◆ TASK STATEMENT: Scan the data below for the string "that". Copy every line where it appears.

^^^^^^^^

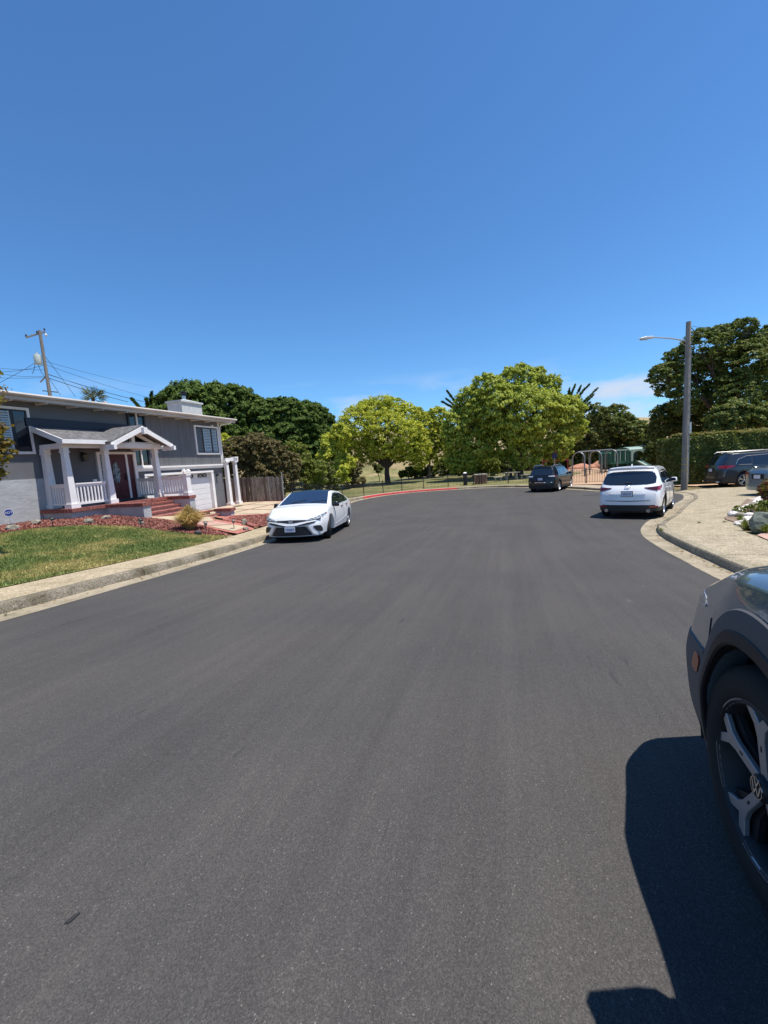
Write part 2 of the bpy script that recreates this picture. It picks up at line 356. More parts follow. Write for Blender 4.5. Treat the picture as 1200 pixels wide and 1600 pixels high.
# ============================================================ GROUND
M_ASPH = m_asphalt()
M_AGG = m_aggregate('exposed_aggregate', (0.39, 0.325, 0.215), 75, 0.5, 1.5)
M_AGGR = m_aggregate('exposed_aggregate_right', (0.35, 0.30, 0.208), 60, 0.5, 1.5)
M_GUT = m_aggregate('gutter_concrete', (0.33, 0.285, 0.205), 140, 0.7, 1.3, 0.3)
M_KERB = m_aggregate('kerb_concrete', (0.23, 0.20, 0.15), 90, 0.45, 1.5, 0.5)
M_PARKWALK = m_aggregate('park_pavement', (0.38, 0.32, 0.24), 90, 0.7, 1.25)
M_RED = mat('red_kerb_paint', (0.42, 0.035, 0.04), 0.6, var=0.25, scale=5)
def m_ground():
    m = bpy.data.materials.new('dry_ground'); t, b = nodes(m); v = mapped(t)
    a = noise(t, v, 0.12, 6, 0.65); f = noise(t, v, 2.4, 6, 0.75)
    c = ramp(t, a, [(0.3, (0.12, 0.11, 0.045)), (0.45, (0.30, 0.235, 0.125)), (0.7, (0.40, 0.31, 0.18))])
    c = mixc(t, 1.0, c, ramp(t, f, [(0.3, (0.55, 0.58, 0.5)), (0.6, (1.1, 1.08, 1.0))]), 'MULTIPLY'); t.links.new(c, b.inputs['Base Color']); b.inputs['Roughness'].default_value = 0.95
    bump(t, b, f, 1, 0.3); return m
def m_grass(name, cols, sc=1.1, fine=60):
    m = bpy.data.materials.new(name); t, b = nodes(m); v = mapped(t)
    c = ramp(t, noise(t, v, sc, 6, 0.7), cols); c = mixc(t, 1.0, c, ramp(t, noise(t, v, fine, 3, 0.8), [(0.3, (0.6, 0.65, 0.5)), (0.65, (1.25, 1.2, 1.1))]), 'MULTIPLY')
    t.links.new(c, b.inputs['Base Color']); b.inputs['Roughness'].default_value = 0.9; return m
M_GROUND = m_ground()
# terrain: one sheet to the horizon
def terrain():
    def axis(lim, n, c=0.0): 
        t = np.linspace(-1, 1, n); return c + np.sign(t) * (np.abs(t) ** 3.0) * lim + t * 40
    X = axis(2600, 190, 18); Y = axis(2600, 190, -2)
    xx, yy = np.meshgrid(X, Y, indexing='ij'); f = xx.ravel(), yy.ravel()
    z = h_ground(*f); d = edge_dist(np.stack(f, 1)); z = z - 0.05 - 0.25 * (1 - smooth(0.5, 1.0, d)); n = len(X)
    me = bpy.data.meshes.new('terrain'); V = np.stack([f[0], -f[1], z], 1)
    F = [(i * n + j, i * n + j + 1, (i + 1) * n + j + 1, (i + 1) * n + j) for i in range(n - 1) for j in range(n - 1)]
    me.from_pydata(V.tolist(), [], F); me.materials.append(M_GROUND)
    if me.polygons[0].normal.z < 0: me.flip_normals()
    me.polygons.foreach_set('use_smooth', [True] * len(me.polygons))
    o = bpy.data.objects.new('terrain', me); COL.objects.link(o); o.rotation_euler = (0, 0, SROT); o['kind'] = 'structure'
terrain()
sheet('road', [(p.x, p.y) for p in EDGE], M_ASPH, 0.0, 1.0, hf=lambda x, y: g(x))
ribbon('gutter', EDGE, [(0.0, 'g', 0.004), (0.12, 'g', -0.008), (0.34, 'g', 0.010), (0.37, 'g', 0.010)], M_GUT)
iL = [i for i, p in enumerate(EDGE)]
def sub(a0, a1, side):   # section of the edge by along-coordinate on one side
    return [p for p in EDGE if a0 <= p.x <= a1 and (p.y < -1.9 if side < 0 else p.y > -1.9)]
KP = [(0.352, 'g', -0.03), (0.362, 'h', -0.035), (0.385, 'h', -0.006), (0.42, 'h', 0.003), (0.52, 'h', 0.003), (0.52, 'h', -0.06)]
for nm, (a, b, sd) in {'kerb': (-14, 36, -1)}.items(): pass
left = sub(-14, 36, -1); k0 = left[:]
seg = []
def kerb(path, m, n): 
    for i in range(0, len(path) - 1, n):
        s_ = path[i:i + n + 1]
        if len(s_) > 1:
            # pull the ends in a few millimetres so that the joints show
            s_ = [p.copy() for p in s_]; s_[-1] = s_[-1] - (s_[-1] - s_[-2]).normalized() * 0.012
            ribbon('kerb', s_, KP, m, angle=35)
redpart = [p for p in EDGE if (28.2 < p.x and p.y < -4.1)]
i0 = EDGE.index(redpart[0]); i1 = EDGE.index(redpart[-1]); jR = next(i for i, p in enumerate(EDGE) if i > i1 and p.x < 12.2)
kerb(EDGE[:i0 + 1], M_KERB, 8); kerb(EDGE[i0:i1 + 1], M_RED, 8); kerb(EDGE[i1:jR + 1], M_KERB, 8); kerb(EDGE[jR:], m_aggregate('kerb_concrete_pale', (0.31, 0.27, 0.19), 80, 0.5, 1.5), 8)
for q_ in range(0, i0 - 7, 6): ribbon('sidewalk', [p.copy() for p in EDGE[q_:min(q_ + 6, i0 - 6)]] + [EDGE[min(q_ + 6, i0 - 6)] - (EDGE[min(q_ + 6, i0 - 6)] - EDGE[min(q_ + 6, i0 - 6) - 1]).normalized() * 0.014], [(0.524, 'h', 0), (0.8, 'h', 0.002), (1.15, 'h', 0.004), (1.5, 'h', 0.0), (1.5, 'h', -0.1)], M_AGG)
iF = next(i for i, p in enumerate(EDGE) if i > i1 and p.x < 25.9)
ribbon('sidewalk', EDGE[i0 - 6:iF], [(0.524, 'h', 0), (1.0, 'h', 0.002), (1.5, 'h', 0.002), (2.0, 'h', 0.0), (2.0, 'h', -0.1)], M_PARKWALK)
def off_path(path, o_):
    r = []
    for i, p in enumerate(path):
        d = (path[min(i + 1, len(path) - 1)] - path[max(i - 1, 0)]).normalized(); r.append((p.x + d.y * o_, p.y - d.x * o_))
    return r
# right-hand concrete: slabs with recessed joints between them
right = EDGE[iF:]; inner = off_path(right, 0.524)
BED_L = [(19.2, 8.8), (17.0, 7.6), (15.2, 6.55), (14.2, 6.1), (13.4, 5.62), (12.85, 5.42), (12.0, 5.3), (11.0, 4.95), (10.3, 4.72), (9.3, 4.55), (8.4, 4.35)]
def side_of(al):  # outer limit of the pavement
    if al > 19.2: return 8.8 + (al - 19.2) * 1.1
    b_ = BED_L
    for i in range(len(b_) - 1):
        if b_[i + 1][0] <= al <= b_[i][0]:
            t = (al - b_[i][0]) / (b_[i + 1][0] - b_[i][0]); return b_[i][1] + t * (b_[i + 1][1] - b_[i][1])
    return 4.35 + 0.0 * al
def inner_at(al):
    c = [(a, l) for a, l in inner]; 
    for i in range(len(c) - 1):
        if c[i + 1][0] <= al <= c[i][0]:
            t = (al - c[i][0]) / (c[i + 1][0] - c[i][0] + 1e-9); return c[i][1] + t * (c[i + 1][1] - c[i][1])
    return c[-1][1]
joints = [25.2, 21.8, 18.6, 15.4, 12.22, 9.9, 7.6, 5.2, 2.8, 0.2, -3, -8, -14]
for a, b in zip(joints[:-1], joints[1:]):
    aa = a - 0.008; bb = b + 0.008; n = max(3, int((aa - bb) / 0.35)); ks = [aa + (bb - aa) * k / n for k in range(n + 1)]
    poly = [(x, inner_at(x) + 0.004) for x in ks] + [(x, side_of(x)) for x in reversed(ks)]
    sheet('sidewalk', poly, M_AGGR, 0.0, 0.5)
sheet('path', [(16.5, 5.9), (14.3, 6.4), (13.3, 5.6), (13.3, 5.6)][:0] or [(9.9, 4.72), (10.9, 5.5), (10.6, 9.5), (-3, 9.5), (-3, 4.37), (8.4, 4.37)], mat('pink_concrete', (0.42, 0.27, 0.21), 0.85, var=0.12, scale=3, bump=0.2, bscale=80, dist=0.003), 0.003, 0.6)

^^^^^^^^

◆ EXERCISE RESULT:
Write part 2 of the bpy script that recreates this picture. It picks up at line 356. More parts follow. Write for Blender 4.5. Treat the picture as 1200 pixels wide and 1600 pixels high.
            # pull the ends in a few millimetres so that the joints show